Only seven months ago, the world of fandom was shocked to its core and brought to a near standstill after the deaths of the only four comicbook writers active at the time. Tragically, after concluding the highly attended Comic Book Writers' Q&A panel at the Boston Comic Book & Toy Spectacular , Messrs Bendis, Ellis, Millar and Morrison were killed in an automobile accident on their way to their hotel from the celebration party.

"The accident was terrible," stated a teary eyed Quesada while, shedding tears at a press conference the following Monday. "Four friends have passed on who were a credit to the industry, but for us at Marvel the pain hits home far more. With Bendis and Ellis writing all our books, it's a struggle to continue as we scout for talent to replace them"

The problem has been a major factor of concern for many fans and art talents, MageBoy2k2 (a well known fan on various comic book forums) previously commented, "At the rate he's going, that Bendis character will be writing every comic on Earth. The delays have been bad enough with only four writers on the books - but one awful writer on everything would be an extremely untenable situation at best."

With the cost of the exclusive contracts of the early 2000s, many well-known and respected writers were unable to break into the world of comic book writing or progress once there - let alone any potential fresh talent. Dozens of of writers to find employment in other fields such as journalism, television, cinema and advertising. Former big names such as Brubaker, Busiek, David, Ennis, Johns, Layton, McKreever, Vaughn and Whedon - citing better offers, creative disagreements or general dissatisfaction - have one by one retired from comics over the last six years, leaving publishers with a talent drought they would be unable to rectify for over six months.

Former DC Comics Editor-in-Chief, DiDio, explained the problem he faced before his departure as follows, "Our backup plan of using Chuck Dixon and Devin Grayson on all the titles to replace the big four was... disastrous. I hadn't realized so many fans hated the two and that their enmity to each other over their rather extremely disparate writing strategies would sink us. I did honestly believe that a partnership between a prudish right-wing fascist and a bisexual liberal-lefty would work without resulting in any bloodshed." When asked to expand further, Didio did not comment on which description referred to whom.

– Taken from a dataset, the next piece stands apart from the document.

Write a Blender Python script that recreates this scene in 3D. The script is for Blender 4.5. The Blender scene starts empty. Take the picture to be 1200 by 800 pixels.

The company that weathered the storm best out of the big four was perhaps Image Comics, "When Millar and Co. passed on, we had to come up with a solution to the problem. We decided to revive our successful commercial strategy of the Nineties, namely to get our artists to draw more T&A and write the damn books themselves. Our teenage demographic can hardly tell the difference," suggested a source from within their marketing team who wished to remain anonymous.

With the lack of writing talent, many titles were left indefinitely delayed with plot arcs left in limbo. This resulted in a major financial crash and recession in the comic book field. Thankfully the industry is slowly recovering, but the effects of the great crash - with former talents such as Gaiman, Kirkman, Nicieza and Stern (among others) has begun to repair the damage.

The return of some writers however has come with mixed response. "If Frank Miller writes another Robocop vs. Aliens vs. Predator vs. Terminator crossover story, I'll personally bomb Dark Horse's offices!" ranted an anonymous fan as reported by Something Awful.